Puisque c’est les fêtes, parlons encore de jeux. Quand on questionne les joueurs de jeux vidéo, on s’aperçoit qu’il existe chez chacun une expérience qu’on peut appeler fondatrice. C’est celle qui a déterminé leur entrée dans la passion du jeu, que celle-ci soit d’ailleurs durable ou de courte durée. Et il y a toujours un grand intérêt à la faire raconter au joueur.

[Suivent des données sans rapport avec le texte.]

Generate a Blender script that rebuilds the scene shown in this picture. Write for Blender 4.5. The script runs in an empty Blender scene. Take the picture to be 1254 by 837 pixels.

Dans mon cas, cette expérience s’est passée, dans les années 1990, avec un simulateur de vol intitulé F14. Le joueur est à la place d’un pilote de chasse et peut voit l’espace environnant depuis son cockpit, mais il existe aussi une caméra satellite virtuelle qui montre l’avion et le paysage qu’il surplombe vus d’en haut. Ce jeu fut pour moi un véritable choc. Je me découvrais capable de créer d’un simple mouvement de doigts des images que personne n’avait vu avant moi et que personne ne verrait après. Evidemment c’est un peu la même chose si je gribouille sur une feuille de papier ! Mais là, ces images me paraissaient toujours avoir une forte valeur esthétique. En outre, je les découvrais autant que je les fabriquais ! Je déplaçais mes doigts sur le clavier un peu au hasard, et la caméra satellite virtuelle me faisait découvrir de nouveaux paysages dans lesquels j’avais l’impression de n’être pour rien, alors que c’est moi qui les avait générés. Quel plaisir ! Je redécouvrais, sans le savoir encore, la jubilation du jeune enfant qui fait aller sa main au hasard et découvre ensuite la forme qu’elle a laissée.
Le choc fut si intense que je décrochai aussitôt mon téléphone pour en parler à mon frère. Le mathématicien qu’il était ne fut pas ému outre mesure. J’avoue que j’en étais un peu déçu, mais ce moment-là aussi fut riche d’enseignement. Je découvrais à la fois le désir très vif de tout joueur de faire partager ses enthousiasmes…, et la difficulté où sont ceux qui ne jouent pas de comprendre cette urgence. Ce qui était pour moi un éblouissement n’était pour lui que le résultat logique d’un ensemble de paramètres mathématiques. Je n’en démordais pourtant pas : je voyais des images que personne n’avait vues avant moi et que personne ne verrait après ! Être têtu est parfois utile. J’ai compris depuis pourquoi cette possibilité m’avait fasciné : elle figurait la possibilité de tourner autour d’un objet psychique en le découvrant à chaque fois sous un jour différents. Les jeux vidéo ne nous permettent pas seulement de créer des personnages proches des figures que nous portons en nous, mais aussi de nous donner des représentations de nos processus de pensée.